8) Lets add 4 oz of ginger beer to the mug. I like Fever Tree or Goslings for ginger beer but feel free to use your favorite brand. Give it a light stir, pack with more crushed ice and then garnish with a mint sprig and a lemon wedge. Be sure to smack the mint awake for release those oils for full aromatics effect. Enjoy!

Motlow’s Mule- 6-8 mint leaves, .25 oz honey syrup, .25 oz lemon juice, muddle, add 2 oz Jack Daniels Unaged Tennessee Rye Whiskey, add crushed ice, top off with 4 oz of ginger beer, quick light stir to distribute, pack with more crushed ice and garnish with mint sprig and lemon wedge.

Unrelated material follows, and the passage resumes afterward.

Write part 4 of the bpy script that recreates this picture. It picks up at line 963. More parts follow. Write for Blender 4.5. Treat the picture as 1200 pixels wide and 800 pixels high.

Note on the copper mug- The Copper mug has its roots in the original cocktail the Moscow Mule. The creators of the cocktail wanted something flashy to get people to drink their vodka and they had access to someone in the copper products industry. Period. No magical Russian tradition of drinking out of copper. Marketing and access to the materials plain and simple. Back then vodka was something new and exotic from Russia and was not the spirit of choice in America so in 1941 John G Martin of the Hueblin Company that had recently acquired the Smirnoff brand and Jack Morgan owner of the Cock and Bull Tavern in Los Angeles served a copper mug to guests who ordered the new Moscow Mule cocktail they invented and even engraved the names of celebrities who drank one at the bar. Mules can be made in a chilled glass but copper is a better conductor of energy and will maintain a cooler temperature than glass. Copper mugs are super expensive and the chilled glass works just fine for the cocktail so I’d say go with what you got but if you’re feeling fancy and have an extra $20-30 each to spend I say go for it.